New tool for rating federal programs almost ready, OMB says

A White House budgeting tool that could influence funding decisions for one-fifth of all federal programs is almost complete, a top Office of Management and Budget official said Tuesday.

OMB is set to unveil a preliminary version of its new method for rating the effectiveness of federal programs, said Marcus Peacock, OMB's associate program director for natural resources, at a conference sponsored by the National Academy of Public Administration in College Park, Md. The method, which OMB calls the Program Assessment Rating Tool, will be used on 20 percent of federal programs in the fiscal 2004 budget cycle.

OMB Director Mitch Daniels has said that programs that are deemed ineffective in the rating process could lose funding or face elimination.

The tool is a series of questions that budget examiners will ask to determine whether programs are working or not. Crafted by a 10-person "strike force" drawn from various OMB offices, the tool requires examiners to judge how programs achieve their goals, whether they are geared toward meaningful performance goals, and whether they are necessary in the first place. OMB customized the questions to fit seven different types of federal programs, including programs administered through regulation; competitive grants; block grants; loans; direct federal programs; research and development programs; and capital asset programs.
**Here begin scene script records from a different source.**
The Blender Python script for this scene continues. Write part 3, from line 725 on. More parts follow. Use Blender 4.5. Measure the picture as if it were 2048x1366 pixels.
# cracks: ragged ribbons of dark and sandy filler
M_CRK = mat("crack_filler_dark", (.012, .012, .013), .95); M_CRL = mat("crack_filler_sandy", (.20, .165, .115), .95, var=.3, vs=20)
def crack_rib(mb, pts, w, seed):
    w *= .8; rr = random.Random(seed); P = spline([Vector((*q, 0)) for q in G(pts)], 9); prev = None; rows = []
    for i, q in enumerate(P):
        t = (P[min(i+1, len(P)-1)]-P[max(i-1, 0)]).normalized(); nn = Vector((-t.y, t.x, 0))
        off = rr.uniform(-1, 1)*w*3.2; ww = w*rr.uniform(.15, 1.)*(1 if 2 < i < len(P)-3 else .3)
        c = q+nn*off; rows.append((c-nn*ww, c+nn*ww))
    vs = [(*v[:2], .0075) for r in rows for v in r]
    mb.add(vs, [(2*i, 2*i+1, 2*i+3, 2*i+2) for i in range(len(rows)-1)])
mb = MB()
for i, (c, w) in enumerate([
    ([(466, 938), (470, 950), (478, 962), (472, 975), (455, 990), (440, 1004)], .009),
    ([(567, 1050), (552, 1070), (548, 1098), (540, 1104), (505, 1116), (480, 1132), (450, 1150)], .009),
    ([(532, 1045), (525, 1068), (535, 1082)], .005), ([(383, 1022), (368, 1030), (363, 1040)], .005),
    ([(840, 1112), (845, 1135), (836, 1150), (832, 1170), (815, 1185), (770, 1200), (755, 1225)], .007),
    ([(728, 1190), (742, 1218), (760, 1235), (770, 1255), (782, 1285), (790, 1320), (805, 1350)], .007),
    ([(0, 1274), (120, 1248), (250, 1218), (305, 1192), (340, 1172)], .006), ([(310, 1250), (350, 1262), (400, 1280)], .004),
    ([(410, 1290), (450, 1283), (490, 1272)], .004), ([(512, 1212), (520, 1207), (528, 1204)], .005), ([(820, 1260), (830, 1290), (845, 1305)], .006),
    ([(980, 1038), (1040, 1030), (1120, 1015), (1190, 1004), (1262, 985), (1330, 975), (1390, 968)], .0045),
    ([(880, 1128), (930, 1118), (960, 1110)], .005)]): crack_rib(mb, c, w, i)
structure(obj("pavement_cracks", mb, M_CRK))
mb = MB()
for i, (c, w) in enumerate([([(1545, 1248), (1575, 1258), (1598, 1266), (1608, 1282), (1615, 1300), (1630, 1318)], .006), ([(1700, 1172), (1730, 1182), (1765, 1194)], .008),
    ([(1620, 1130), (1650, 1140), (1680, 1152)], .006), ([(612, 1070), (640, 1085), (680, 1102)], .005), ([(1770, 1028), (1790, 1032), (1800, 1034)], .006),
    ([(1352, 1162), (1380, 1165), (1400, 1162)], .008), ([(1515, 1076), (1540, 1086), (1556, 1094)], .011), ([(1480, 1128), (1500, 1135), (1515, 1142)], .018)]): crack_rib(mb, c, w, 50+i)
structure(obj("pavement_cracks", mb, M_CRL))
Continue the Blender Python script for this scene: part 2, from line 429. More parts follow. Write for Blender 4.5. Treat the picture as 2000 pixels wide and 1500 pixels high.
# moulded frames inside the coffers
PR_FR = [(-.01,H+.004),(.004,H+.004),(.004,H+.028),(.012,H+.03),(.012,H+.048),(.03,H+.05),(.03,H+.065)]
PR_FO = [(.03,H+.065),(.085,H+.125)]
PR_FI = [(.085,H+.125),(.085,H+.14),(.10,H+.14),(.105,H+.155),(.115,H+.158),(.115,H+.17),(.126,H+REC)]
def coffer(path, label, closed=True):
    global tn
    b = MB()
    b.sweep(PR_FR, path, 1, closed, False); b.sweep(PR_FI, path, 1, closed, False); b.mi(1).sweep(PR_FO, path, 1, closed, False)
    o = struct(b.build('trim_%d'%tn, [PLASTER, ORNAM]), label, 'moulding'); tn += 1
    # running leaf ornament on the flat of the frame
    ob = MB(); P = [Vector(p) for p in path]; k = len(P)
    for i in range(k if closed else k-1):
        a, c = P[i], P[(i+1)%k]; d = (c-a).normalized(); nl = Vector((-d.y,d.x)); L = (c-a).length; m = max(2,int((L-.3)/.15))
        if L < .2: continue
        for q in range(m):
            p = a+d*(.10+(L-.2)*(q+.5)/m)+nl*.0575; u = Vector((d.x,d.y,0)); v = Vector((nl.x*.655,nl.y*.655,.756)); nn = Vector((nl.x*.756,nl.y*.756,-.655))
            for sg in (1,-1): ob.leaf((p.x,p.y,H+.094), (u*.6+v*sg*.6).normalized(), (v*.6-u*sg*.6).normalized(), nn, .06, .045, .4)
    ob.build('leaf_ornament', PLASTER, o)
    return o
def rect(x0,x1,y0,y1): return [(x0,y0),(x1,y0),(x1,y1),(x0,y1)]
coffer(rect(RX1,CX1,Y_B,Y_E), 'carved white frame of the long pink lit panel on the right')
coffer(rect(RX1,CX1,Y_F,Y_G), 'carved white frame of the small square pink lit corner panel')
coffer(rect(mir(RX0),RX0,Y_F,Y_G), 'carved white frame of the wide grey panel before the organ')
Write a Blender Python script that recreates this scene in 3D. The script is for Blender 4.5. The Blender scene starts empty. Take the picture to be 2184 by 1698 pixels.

The President's Management Council, which is made of deputy secretaries from each Cabinet department, plans to discuss the new method Wednesday. OMB also hopes to get feedback on the tool from academics and members of the public, according to Peacock. Tweaking the rating tool will also be the first task of a new OMB Performance Measurement Advisory Council, which will hold its first meeting June 27.

"After June, we can use them [the council] to ask all sorts of questions about where we should head in the future and how this [rating] process can be refined," said Peacock.

Examiners will still have to consider factors besides the program ratings as they assemble the budget, but the ratings should inform funding decisions, he said. Eventually, the ratings should prompt agencies engaged in similar activities-such as wetlands protection or health care-to compete with one another to provide the best service to the public.

"Imagine a competition between federal managers trying to protect the most acres of wetlands for every dollar expended, or educate the most kids," he said. "That I consider a very powerful tool."

Peacock is also planning to brief members of Congress on the rating system. Traditionally, appropriators have shown little interest in using performance reviews to guide funding decisions, but Peacock believes this will change with the administration's fiscal 2004 budget submission. "Once they see that the information will be used to make decisions in the president's budget, that will get their attention," he said.